Exercise aim: Select, from the data, each line where "picture" occurs.
++++++++
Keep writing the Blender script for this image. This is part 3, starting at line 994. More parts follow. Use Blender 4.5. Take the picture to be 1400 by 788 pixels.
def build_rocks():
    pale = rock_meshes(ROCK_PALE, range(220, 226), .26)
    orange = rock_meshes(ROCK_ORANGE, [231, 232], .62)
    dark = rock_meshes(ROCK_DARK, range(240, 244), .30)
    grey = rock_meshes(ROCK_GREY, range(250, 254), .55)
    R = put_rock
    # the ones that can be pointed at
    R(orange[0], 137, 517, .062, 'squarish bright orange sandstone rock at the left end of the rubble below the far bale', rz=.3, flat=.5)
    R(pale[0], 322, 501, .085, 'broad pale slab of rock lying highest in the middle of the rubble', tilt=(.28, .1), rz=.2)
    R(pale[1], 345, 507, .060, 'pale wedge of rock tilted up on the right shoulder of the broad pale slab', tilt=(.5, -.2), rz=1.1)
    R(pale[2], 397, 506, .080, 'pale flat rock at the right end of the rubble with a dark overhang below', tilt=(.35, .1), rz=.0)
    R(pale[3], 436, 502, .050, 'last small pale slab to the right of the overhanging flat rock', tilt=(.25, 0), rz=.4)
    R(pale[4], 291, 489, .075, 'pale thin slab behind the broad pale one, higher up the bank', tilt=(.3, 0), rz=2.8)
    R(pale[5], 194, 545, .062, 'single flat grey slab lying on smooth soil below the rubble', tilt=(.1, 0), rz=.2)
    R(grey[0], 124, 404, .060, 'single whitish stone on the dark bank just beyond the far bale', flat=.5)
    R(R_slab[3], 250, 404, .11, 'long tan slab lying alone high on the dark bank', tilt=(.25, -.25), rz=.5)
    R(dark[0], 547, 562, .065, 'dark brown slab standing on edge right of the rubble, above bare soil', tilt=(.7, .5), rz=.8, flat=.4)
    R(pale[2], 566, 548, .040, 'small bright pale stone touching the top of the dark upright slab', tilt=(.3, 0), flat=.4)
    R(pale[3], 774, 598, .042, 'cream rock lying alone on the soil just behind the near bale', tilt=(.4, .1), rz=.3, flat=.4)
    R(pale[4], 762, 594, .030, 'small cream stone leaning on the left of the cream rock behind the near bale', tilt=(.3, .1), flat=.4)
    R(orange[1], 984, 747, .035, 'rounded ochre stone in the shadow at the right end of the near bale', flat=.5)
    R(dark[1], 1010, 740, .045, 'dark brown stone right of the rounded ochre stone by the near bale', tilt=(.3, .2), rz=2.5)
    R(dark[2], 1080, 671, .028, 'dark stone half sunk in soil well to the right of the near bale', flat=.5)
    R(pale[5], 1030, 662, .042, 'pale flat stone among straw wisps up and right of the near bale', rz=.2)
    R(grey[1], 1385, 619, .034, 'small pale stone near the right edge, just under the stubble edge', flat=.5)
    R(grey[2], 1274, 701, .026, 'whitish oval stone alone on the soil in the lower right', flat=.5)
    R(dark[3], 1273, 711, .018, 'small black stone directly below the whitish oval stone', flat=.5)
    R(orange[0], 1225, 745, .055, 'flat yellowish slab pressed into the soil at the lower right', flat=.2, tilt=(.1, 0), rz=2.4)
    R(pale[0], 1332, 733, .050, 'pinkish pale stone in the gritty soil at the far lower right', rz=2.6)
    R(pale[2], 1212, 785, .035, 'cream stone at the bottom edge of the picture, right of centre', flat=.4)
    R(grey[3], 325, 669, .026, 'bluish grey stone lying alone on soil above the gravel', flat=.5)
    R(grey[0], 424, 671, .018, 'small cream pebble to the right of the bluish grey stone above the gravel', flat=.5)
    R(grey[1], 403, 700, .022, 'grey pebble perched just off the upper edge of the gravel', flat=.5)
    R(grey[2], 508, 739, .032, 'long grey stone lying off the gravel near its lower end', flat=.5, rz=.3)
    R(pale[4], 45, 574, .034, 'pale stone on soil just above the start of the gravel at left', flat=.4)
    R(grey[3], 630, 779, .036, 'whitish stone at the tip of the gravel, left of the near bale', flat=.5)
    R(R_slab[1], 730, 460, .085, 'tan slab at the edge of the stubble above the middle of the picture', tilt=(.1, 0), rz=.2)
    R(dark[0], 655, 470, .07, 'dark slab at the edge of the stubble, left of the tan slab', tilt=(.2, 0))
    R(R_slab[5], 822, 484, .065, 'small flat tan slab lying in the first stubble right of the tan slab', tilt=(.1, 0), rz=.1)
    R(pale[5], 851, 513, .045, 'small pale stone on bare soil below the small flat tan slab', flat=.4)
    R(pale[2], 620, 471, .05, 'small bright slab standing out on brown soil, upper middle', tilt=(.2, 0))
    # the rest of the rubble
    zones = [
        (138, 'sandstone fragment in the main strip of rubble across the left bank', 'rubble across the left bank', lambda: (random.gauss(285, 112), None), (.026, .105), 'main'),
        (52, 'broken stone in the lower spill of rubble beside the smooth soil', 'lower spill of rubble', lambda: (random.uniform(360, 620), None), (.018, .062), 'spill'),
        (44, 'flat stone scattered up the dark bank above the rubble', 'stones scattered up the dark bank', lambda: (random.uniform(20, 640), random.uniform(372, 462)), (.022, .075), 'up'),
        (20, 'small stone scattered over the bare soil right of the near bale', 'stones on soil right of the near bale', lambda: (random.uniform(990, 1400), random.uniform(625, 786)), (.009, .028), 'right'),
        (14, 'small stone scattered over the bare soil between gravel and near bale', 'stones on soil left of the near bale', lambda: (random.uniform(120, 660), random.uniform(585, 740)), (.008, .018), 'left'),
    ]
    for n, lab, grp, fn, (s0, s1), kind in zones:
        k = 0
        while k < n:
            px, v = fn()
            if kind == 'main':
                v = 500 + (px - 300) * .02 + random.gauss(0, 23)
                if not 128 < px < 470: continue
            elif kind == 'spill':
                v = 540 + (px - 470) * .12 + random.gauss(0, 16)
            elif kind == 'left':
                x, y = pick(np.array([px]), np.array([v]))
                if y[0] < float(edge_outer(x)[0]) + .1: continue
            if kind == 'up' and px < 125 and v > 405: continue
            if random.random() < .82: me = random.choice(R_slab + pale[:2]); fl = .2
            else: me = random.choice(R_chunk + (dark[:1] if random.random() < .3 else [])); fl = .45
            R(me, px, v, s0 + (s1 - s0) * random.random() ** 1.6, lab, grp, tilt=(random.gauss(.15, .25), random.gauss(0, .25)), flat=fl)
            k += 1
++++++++
Response to this task:
Keep writing the Blender script for this image. This is part 3, starting at line 994. More parts follow. Use Blender 4.5. Take the picture to be 1400 by 788 pixels.
    R(pale[2], 1212, 785, .035, 'cream stone at the bottom edge of the picture, right of centre', flat=.4)
    R(R_slab[1], 730, 460, .085, 'tan slab at the edge of the stubble above the middle of the picture', tilt=(.1, 0), rz=.2)